The risk Rahul took was to minimise the risk of losing his wicket, and to back himself and his colleagues to deal with a steep asking rate in the closing overs of the match. He risked losing and having his approach criticised widely, when he could have gone harder, scored quicker, been out for 28 off 16 balls, say, and earned praise even if his team had lost by a bigger margin.
The argument that a 16-ball 28 is a better innings than a 58-ball 79 in a chase of 208 is, of course, a valid one, and the argument won't need to be made any longer if T20 evolves to the point where most teams have quality hitters batting from Nos. 1 to 8. But Rahul - a T20 player capable of every shot, but also one with hardwired longer-format instincts - was batting on the evening of May 25, 2022, for a team that has had middle-order issues all season, and he was trying to win them a match in what he felt was the best possible way.
It came down to 41 off 18 balls, then 33 off 12, and then, after a spate of wides from Josh Hazlewood, 28 off 9. Then Rahul shuffled across his stumps, expecting the bowler to attempt a wide yorker, and got what he was looking for, misdirected so it was a full-toss.
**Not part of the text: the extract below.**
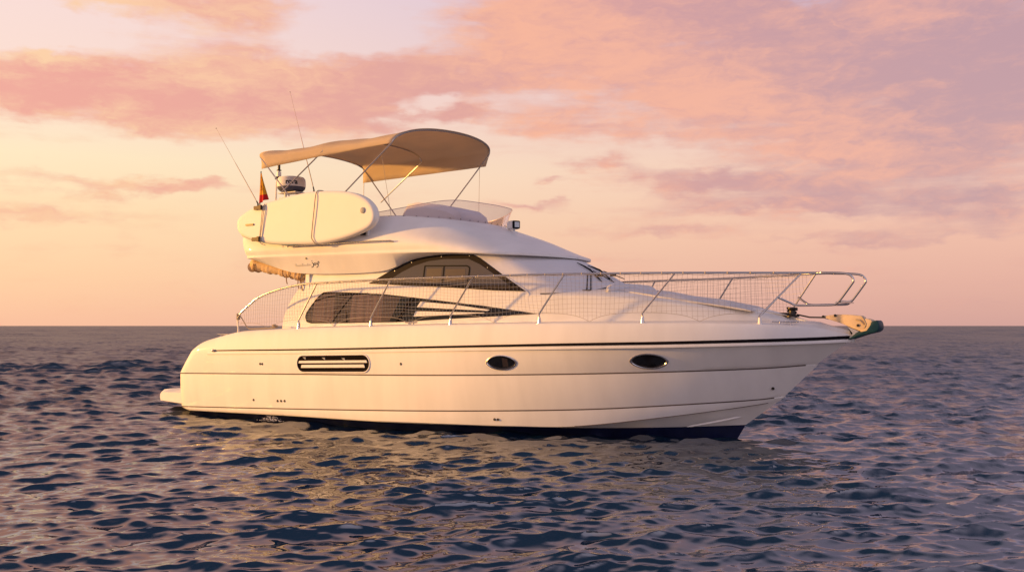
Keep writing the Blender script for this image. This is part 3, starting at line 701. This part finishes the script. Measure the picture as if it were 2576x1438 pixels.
# ------------------------------------------------------------------ canopy (bimini)
def cpos(X, t):                                       # t from -1 (starboard edge) to 1 (port edge)
    k = max(0, (3.4 - X) / 1.68); zc = itp([(1.7, .27), (3.4, .30), (5.18, .32)], X)
    q = t * math.pi / 2; cy = abs(math.sin(q)) ** (2 / 2.2); cz = abs(math.cos(q)) ** (2 / 2.2); y = math.copysign(1.55 * cy, t)
    return (X - .34 * (1 - t * t) * k + (.16 * (1 - t * t) + .03 * (t + 1)) * max(0, (X - 3.4) / 1.78), y, 5.205 + .066 * (y + 1.55) + zc * cz)
XS = np.linspace(1.72, 5.18, 29); TSn = np.linspace(-1, 1, 45); G = []; cn = MB()
for X in XS:
    sag = -.05 * math.sin(math.pi * ((X - 1.72) / 1.70 % 1.0)) if X < 5.12 else 0
    r = []; ds = itp([(1.72, .22), (3.4, .115), (5.18, .03)], X); dp = itp([(1.72, .34), (5.18, .26)], X)
    p0 = cpos(X, -1); p1 = cpos(X, 1)
    for f_ in (1.0, .5): r.append((p0[0] + .008 * math.sin(X * 8), p0[1] - .006 * math.sin(X * 6 + f_), p0[2] - ds * f_))
    for t in TSn:
        p = cpos(X, t); r.append((p[0], p[1], p[2] + sag * (1 - abs(t) ** 4) + .006 * math.sin(9 * X + 4 * t)))
    for f_ in (.3, .65, 1.0): r.append((p1[0] - .10 * f_ * max(0, (X - 4.4) / .8), p1[1] + .006 * math.sin(X * 7 + f_), p1[2] - dp * f_))
    G.append(r)
cn.grid(G)
can = cn.build('bimini_top', CANVAS, yacht, solid=.012)
can['label'] = 'beige canvas sun canopy stretched over steel hoops above the flybridge'
hoops = {}
PV = {1: (2.28, -1.52, 4.47), -1: (2.28, 1.52, 4.58)}
def drop(a, b, z):                                    # carry the line a->b on down to height z
    a, b = Vector(a), Vector(b); t = (z - a.z) / (b.z - a.z); return tuple(a + (b - a) * t)
def hoop(X, foot_s, foot_p, inn=.0):
    arch = [Vector(cpos(X, t)) - Vector((0, 0, .022)) for t in np.linspace(-1, 1, 31)]
    f = MB(); f.tube([foot_s] + [tuple(p) for p in arch] + [foot_p], .0135, 8); return f.build('canopy_hoop', STEEL, can)
e0s, e0p = (1.72, -1.55, 4.975), (1.74, 1.55, 5.065)
hoop(1.735, drop(e0s, PV[1], 3.84), drop(e0p, PV[-1], 3.84))
hoop(3.42, PV[1], PV[-1])
e2s, e2p = (5.16, -1.55, 5.20), (5.20, 1.56, 5.32)
hoop(5.165, drop(e2s, (4.0, -1.53, 4.36), 3.84), drop(e2p, (4.25, 1.53, 4.36), 3.84))
f = MB(); f.tube([e0p, (1.74, 1.53, 3.84)], .011, 6); f.build('canopy_strut', STEEL, can)
f = MB(); f.tube([(4.87, -1.5, 5.02), (5.03, -1.40, 3.83)], .004, 5); f.build('guy_line', ROPE, can)
f = MB(); f.tube([(5.02, 1.5, 5.14), (5.05, 1.42, 3.83)], .004, 5); f.build('guy_line', ROPE, can)

# ------------------------------------------------------------------ radar, mast, aerials
f = MB(); f.lathe((1.0, 0, 4.86), [(0, .215), (.19, .212), (.275, .195), (.305, .15), (.312, .08), (.312, .0), (.305, -.02)], 40)
rad = f.build('radar_dome', WHITE, yacht)
f = MB(); f.lathe((1.0, 0, 4.86), [(.306, -.02), (.295, -.06), (.25, -.105), (.10, -.125), (0, -.125)], 40); f.build('dome_base', mat('radar_base', (.09, .10, .14), .5), rad)
f = MB(); f.box((1.0, 0, 4.715), (.55, .30, .02)); f.box((.90, -.08, 4.66), (.05, .05, .10)); f.box((1.10, .08, 4.66), (.05, .05, .10)); f.box((1.0, 0, 4.58), (.42, .34, .06)); f.tube([(1.0, 0, 4.6), (1.05, 0, 3.3)], .09, 12)
f.build('radar_bracket', WHITE, yacht, bevel=.006)
tx = bpy.data.curves.new('radar_lettering', 'FONT'); tx.body = 'rora'; tx.size = .15; tx.extrude = .002; tx.offset = .004
to = bpy.data.objects.new('radar_lettering_source', tx); C.objects.link(to); bpy.context.view_layer.update()
me = bpy.data.meshes.new_from_object(to.evaluated_get(bpy.context.evaluated_depsgraph_get())); bpy.data.objects.remove(to)
a0 = math.atan2(-15.7, 16.0)                          # lettering faces the starboard bow
for v in me.vertices:
    an = a0 - .10 + (v.co.x - .10) / .312; r = .314 + v.co.z; v.co = (1.0 + r * math.cos(an), r * math.sin(an), 4.885 + v.co.y)
me.materials.clear(); me.materials.append(BLACK); lo = bpy.data.objects.new('lettering', me); C.objects.link(lo); lo.parent = rad
f = MB(); f.tube(cat([(.50, .02, 3.4), (.50, .02, 4.6), (.52, .02, 4.98), (.56, .0, 5.04), (.62, 0, 5.05)], 4), .02, 8); mo = f.build('light_mast', WHITE, yacht)
f = MB(); f.lathe((.61, 0, 5.05), [(0, 0), (.085, 0), (.09, .02), (.06, .06), (.045, .065)], 16); f.build('mast_cap', BLACK, mo)
f = MB(); f.lathe((.61, 0, 5.11), [(.05, 0), (.05, .10), (.03, .11), (.03, .14)], 16); f.build('mast_lamp', mat('lamp_glass', (.75, .73, .68), .2), mo)
f = MB(); f.lathe((.61, 0, 5.24), [(.03, 0), (.055, .005), (.055, .02), (.03, .03), (.03, .16), (0, .165)], 16); f.build('lamp_top', DARKSTEEL, mo)
for a, b in (((1.36, -1.3, 4.325), (.049, -1.3, 6.04)), ((1.683, 0.0, 4.735), (.935, 0.0, 6.971))):
    A, B_ = Vector(a), Vector(b); base = A + (A - B_) * ((A.z - 3.6) / (B_.z - A.z)) if False else Vector((A.x + .02, A.y, 3.6))
    f = MB(); f.tube([A, A.lerp(B_, .5), A.lerp(B_, .55), B_], [.010, .008, .005, .0035], 6); an = f.build('whip_aerial', mat('aerial', (.55, .42, .36), .5), yacht)
    f = MB(); f.tube([base, A], .016, 8); f.tube([A - (B_ - A) * .01, A + (B_ - A) * .03], .014, 8); f.build('aerial_mount', DARKSTEEL, an)
    f = MB(); f.lathe(B_, [(0, -.012), (.012, 0), (0, .012)], 8); f.build('aerial_tip', DARKSTEEL, an)

# ------------------------------------------------------------------ deck gear (parts of the yacht)
def cleat(c, L, ax_=(1, 0), h=.07, r=.013):
    f = MB(); d = Vector((ax_[0], ax_[1], 0)).normalized(); c = Vector(c); top_ = c + Vector((0, 0, h))
    f.tube([top_ - d * L / 2, top_ - d * L * .35, top_ + d * L * .35, top_ + d * L / 2], [r * .8, r, r, r * .8], 8)
    for k in (-.2, .2): f.tube([c + d * L * k - Vector((0, 0, .01)), c + d * L * k + Vector((0, 0, .012)), top_ + d * L * k], [.026, .013, .011], 8)
    return f.build('cleat', STEEL, yacht)
cleat((12.17, -.50, 1.80), .40, (1, .35), .055); cleat((12.17, .50, 1.80), .40, (1, -.35), .055)
cleat((5.92, -1.90, 1.79), .27, (1, 0), .06); cleat((5.92, 1.90, 1.79), .27); cleat((.62, -1.55, 1.56), .36, (1, -.1), .05); cleat((.62, 1.55, 1.56), .36)
f = MB(); f.lathe((12.13, -.02, 1.93), [(.11, 0), (.11, .02), (.06, .035), (.055, .10), (.085, .13), (.085, .15), (.0, .16)], 18); f.box((12.02, .02, 1.965), (.16, .16, .07)); wl = f.build('windlass', DARKSTEEL, yacht)
f = MB()
for k in range(7): a = k * .9; f.lathe((12.13 + .05 * math.cos(a * 1.7), -.02 + .05 * math.sin(a * 2.1), 2.0 + .012 * k), [(.018, -.018), (.03, 0), (.016, .018)], 7)
f.build('chain_pile', DARKSTEEL, wl)
f = MB(); f.tube([(12.2, -.02, 1.97), (12.4, 0, 1.925), (12.62, 0, 1.92), (12.70, 0, 1.90)], .012, 6); f.build('anchor_chain', DARKSTEEL, wl)
def q0(cx, cy):                                       # bow plate outlines, metres in the centre plane
    return (12.60 + (cx - 700) * .000537, 1.964 - (cy - 330) * .000537 - (cx - 700) * .0000235)
br = MB(); plate(br, [q0(*p) for p in ((1440, 640), (1790, 765), (1600, 900), (1480, 1020), (1420, 1010), (1560, 830))], -.07, .07, .008, n=1); br.build('bow_roller', mat('roller_metal', (.5, .5, .52), .3, .8), yacht)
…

He looked for the lap over short fine leg, a shot he plays as well as anyone in the game.
There are days when everything goes your way, and there are days when they don't, but you battle your way through it and hope things work out. Rahul middled the ball, timing it reasonably well but not perfectly, getting a decent amount of power on the shot but not the elevation he desired to safely clear short fine leg.
On another day, the ball may have travelled a couple of yards either side of where it ended up, and eluded the fielder's fingertips. On this day, Shahbaz Ahmed leaped diagonally to his left, reached into the air, and landed with the ball nestled between his hands. On this day, two batters walked two different kinds of tightrope, and there was room for only one of them on the other side.